Perché? La misurazione dell’impronta di prodotto è alla base della nuova etichettatura dei capi e i consumatori si troveranno a leggere una etichetta che fornisce un lasciapassare di sostenibilità alle fibre sintetiche, mentre le fibre animali saranno marcate come molto impattanti. C’è anche da tenere conto che il consumatore è disponibile a seguire suggerimenti di consumo più economici, che permettano di acquistare un maggior numero di capi: con la PEF questa scelta potrà essere supportata anche da un sistema che ha basi scientifiche, mettendo praticamente fuori mercato un gran numero di fibre. Non solo: la produzione di fibre naturali è collegata alle comunità dove vengono create, sono determinanti per il loro benessere e sono anche un presidio culturale per non perdere certe tradizioni.
Come funziona Glimpact
Ho utilizzato la piattaforma per capire meglio. Una volta registrati (l’accesso è gratuito) si possono avviare le simulazioni. Sono caricati alcuni “prodotti tipo”, che servono soprattutto per prendere confidenza con lo strumento. Ma è possibile anche inserire i prodotti di cui si vuole simulare la misurazione PEF
Ho fatto il confronto tra una t-shirt in poliestere (colore verde nel grafico sotto) e una t-shirt in cotone (in grigio). Si tratta di due articoli che sono disponibili all’interno della piattaforma. E’ evidente che il cotone risulta più impattante su tutti i fronti.
Ho poi preso una maglia in poliestere (verde) e l’ho confrontata con una di lana (grigia): le differenze di impatti sulla materia prima sono incredibili. La lana secondo questa simulazione ha un impatto 80 volte superiore al poliestere.
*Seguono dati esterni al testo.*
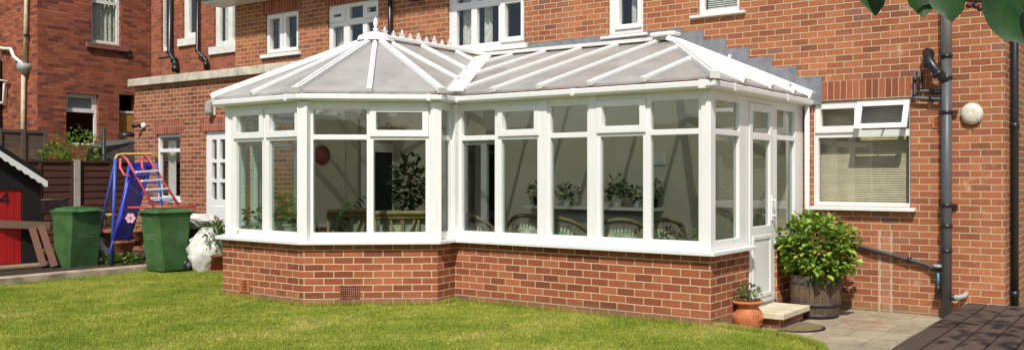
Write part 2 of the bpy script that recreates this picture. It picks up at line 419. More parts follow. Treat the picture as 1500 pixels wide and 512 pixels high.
def grassbase():
    m, nt, b, out = newmat('lawn turf')
    p = objco(nt); n1 = noise(nt, 1.3, 5, .6, p); n2 = noise(nt, 26, 4, .7, p)
    c = ramp(nt, [(.30,(.14,.19,.03)),(.5,(.22,.26,.045)),(.68,(.33,.31,.10))], n1.outputs[0]).outputs[0]
    c = mixc(nt, .6, c, ramp(nt, [(.3,(.5,.5,.45)),(.7,(1.25,1.2,1.1))], n2.outputs[0]).outputs[0], 'MULTIPLY')
    nt.links.new(c, b.inputs['Base Color']); b.inputs['Roughness'].default_value = .9; b.inputs['Specular IOR Level'].default_value = .2
    nt.links.new(bump(nt, n2.outputs[0], .8, .02), b.inputs['Normal'])
    return m
M['lawn'] = grassbase()
def blademat():
    m, nt, b, out = newmat('grass blade')
    g = nt.nodes.new('ShaderNodeNewGeometry')
    p = g.outputs['Position']; n1 = noise(nt, 1.1, 5, .62, p, .4); n0 = noise(nt, 5, 4, .6, p)
    a = ramp(nt, [(.28,(.21,.30,.035)),(.45,(.33,.395,.055)),(.58,(.45,.47,.09)),(.72,(.62,.53,.20))], n1.outputs[0]).outputs[0]
    r = ramp(nt, [(0,(.50,.60,.45)),(.5,(1,1,1)),(.93,(1.3,1.25,1.1)),(1,(2.1,1.6,1.9))], g.outputs['Random Per Island']).outputs[0]
    c = mixc(nt, 1.0, a, r, 'MULTIPLY')
    c = mixc(nt, .5, c, ramp(nt, [(.35,(.6,.72,.55)),(.65,(1.15,1.1,1.1))], n0.outputs[0]).outputs[0], 'MULTIPLY')
    nt.links.new(c, b.inputs['Base Color']); b.inputs['Roughness'].default_value = .6; b.inputs['Specular IOR Level'].default_value = .25
    tr = nt.nodes.new('ShaderNodeBsdfTranslucent'); nt.links.new(c, tr.inputs[0])
    mx = nt.nodes.new('ShaderNodeMixShader'); mx.inputs[0].default_value = .3
    nt.links.new(b.outputs[0], mx.inputs[1]); nt.links.new(tr.outputs[0], mx.inputs[2]); nt.links.new(mx.outputs[0], out.inputs[0])
    return m
M['blade'] = blademat()
def paving():
    m, nt, b, out = newmat('weathered paving')
    p = objco(nt)
    t = nt.nodes.new('ShaderNodeTexBrick'); nt.links.new(p, t.inputs['Vector'])
    t.inputs['Color1'].default_value = (.34,.29,.21,1); t.inputs['Color2'].default_value = (.44,.38,.28,1); t.inputs['Mortar'].default_value = (.19,.16,.12,1)
    t.inputs['Scale'].default_value = 1; t.inputs['Brick Width'].default_value = .60; t.inputs['Row Height'].default_value = .45; t.inputs['Mortar Size'].default_value = .006
    n1 = noise(nt, 1.8, 6, .7, p, .5); n2 = noise(nt, 22, 5, .7, p)
    c = mixc(nt, .8, t.outputs['Color'], ramp(nt, [(.3,(.60,.58,.55)),(.6,(1.05,1.02,.98)),(.8,(1.4,1.35,1.25))], n1.outputs[0]).outputs[0], 'MULTIPLY')
    c = mixc(nt, .6, c, ramp(nt, [(.3,(.65,.65,.62)),(.7,(1.2,1.2,1.15))], n2.outputs[0]).outputs[0], 'MULTIPLY')
    # worn red paint patch
    v = nt.nodes.new('ShaderNodeVectorMath'); v.operation = 'DISTANCE'; nt.links.new(p, v.inputs[0]); q = gnd(1265, 472, -.11); v.inputs[1].default_value = (q.x, q.y, q.z)
    r = ramp(nt, [(.10,(1,1,1)),(.45,(0,0,0))], v.outputs['Value'])
    n3 = noise(nt, 7, 5, .7, p); r3 = ramp(nt, [(.50,(0,0,0)),(.60,(1,1,1))], n3.outputs[0])
    mk = mixc(nt, 1.0, r.outputs[0], r3.outputs[0], 'MULTIPLY')
    c = mixc(nt, mk, c, (.36,.12,.08))
    nt.links.new(c, b.inputs['Base Color']); b.inputs['Roughness'].default_value = .88; b.inputs['Specular IOR Level'].default_value = .25
    nt.links.new(bump(nt, n2.outputs[0], .4, .008), b.inputs['Normal'])
    return m
M['paving'] = paving()
M['mat_brown'] = plain('coir half moon mat', (.20,.155,.085), .95, .1, .35, 30, .6, 80)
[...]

La rivista Apparel Insider ha fatto un lavoro più approfondito sulla piattaforma, inserendo lo stesso articolo ma in fibre diverse: gli impatti della lana sono disarmanti. E’ evidente che l’applicazione della PEF può cambiare il futuro del settore: con questo tipo di biglietto da visita, le fibre animali appaiono impresentabili.
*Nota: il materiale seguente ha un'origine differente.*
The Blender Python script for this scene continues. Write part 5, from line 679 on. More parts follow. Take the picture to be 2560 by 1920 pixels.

Glimpact offre anche alcune simulazioni sugli impatti delle varie fibre. Nel grafico sotto (dove furbescamente sono inseriti quasi esclusivamente fibre sintetiche e non le fibre naturali per non far vedere il funesto confronto), l’acetato sembra essere quello più impattante.
Il metodo PEF costituisce quindi oggi il quadro di riferimento unico per l’applicazione dell’ESPR secondo benchmark settoriali che verranno definiti dalla Comunità Europea. Per il settore dell’abbigliamento e delle calzature, la Commissione Europea ha sviluppato, con il contributo degli stakeholder del settore, un quadro settoriale dedicato: il “PEFCR Abbigliamento e calzature”, completato lo scorso giugno. L’introduzione del PEF è prevista per il 2026, quindi c’è poco tempo per incidere.
La campagna di “Make the Label Count”
“Make the Label Count” è una coalizione internazionale di ONG, di imprese, di associazioni, che operano nel mondo delle fibre naturali a vario titolo e che si stanno muovendo per chiedere la revisione della PEF. La coalizione ha avviato un dialogo con la Commissione Europea per sensibilizzare i decisori che ci sono aspetti fondamentali relativi alla misurazione degli impatti che ad oggi non vengono considerati e che penalizzano gravemente le fibre animali.
In particolare si richiede l’inserimento di un indicatore per la misurazione delle emissioni di microplastiche, un aspetto sul quale c’è stata un’apertura da parte della Commissione e che metterebbe in difficoltà i sintetici. Si tratta però di un indicatore molto difficile da costruire, non essendoci ancora una metodologia unica per la misurazione delle microplastiche.
La coalizione chiede anche l’inserimento di un indicatore sulla circolarità, un elemento che non viene considerato da nessuno dei 16 indicatori che ad oggi fanno parte della PEF; anche questo è un aspetto che valorizza le fibre naturali a scapito di quelle sintetiche.
Un forte impatto riguarda anche il differente confine della misurazione tra i materiali provenienti da fonti rinnovabili (quelli naturali) e quelli non rinnovabili (i sintetici). Il ciclo di vita dei materiali non rinnovabili, come i combustibili fossili estratti dalla crosta terrestre, esclude i processi che impattano sul sistema Terra (come l’antica fotosintesi e i processi geologici) e che portano a
la loro formazione. Il ciclo di vita delle materie prime rinnovabili, come le fibre naturali prodotte in azienda, comprende invece i processi coinvolti nella formazione delle fibre, come le emissioni di gas serra, l’uso dell’acqua e l’occupazione del suolo. Qui si crea una forte disparità nelle misurazioni.
Insomma, vista così la PEF per il settore abbigliamento sembra poter creare più di un problema e le simulazioni con Glimpact possono essere utili a prendere confidenza con il problema. E pensare a come reagire.